This Article is From Mar 27, 2016

Brussels Airport Says Building 'Stable,' Looking At Temporary Check-In Desks

Brussels Airport Says Building 'Stable,' Looking At Temporary Check-In Desks

A picture taken on March 22, 2016 shows the shattered glass facade of the departure hall of Brussels Airport in Zaventem following twin blasts. (AFP Photo)

Brussels, Belgium: Brussels Airport said Saturday an examination of the main building housing the departure hall wrecked by two suicide bombers showed the structure is stable and it will now see if temporary check-in desks can be installed.

In a separate earlier statement, Brussels Airport said it did not expect to be able to reopen before Tuesday, with a partial resumption of passenger services, as it repaired the damage and put in place new security measures.
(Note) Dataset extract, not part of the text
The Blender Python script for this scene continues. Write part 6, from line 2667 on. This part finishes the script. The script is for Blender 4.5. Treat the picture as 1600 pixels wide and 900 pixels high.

"A team of engineers, technicians and independent external experts have carried out a first analysis of the damage caused by the explosions (Tuesday) ... after detectives released the terminal yesterday afternoon when they had concluded their investigations," it said in a statement.

"This first, provisional analysis shows that both the main building and the connector building where hand luggage and passengers are checked, are stable. Brussels Airport will now investigate the possibilities to install temporary check-in desks."

Two suicide bombers blew themselves up in the departure hall, wrecking the concourse, and shortly afterwards another bomber hit the Brussels metro, leaving 31 dead in all and more than 300 wounded in Belgium's worst ever terror attack.

In Saturday's earlier statement, Brussels Airport gave no detail of what the new security measures would involve but immediately after Tuesday's attacks, there was a lot of criticism, especially of the fact that there were no systematic checks on passengers entering the departure hall.

The Easter weekend is normally one of the busiest of the year, with thousands of holidaymakers jetting off from Brussels to destinations worldwide.

Following the attacks, airlines moved operations to regional airports or even to neighbouring countries such as the Netherlands and Germany.

Low-cost pioneer Ryanair moved its Brussels flights to its main base at Charleroi airport, about an hour's drive south of the Belgian capital.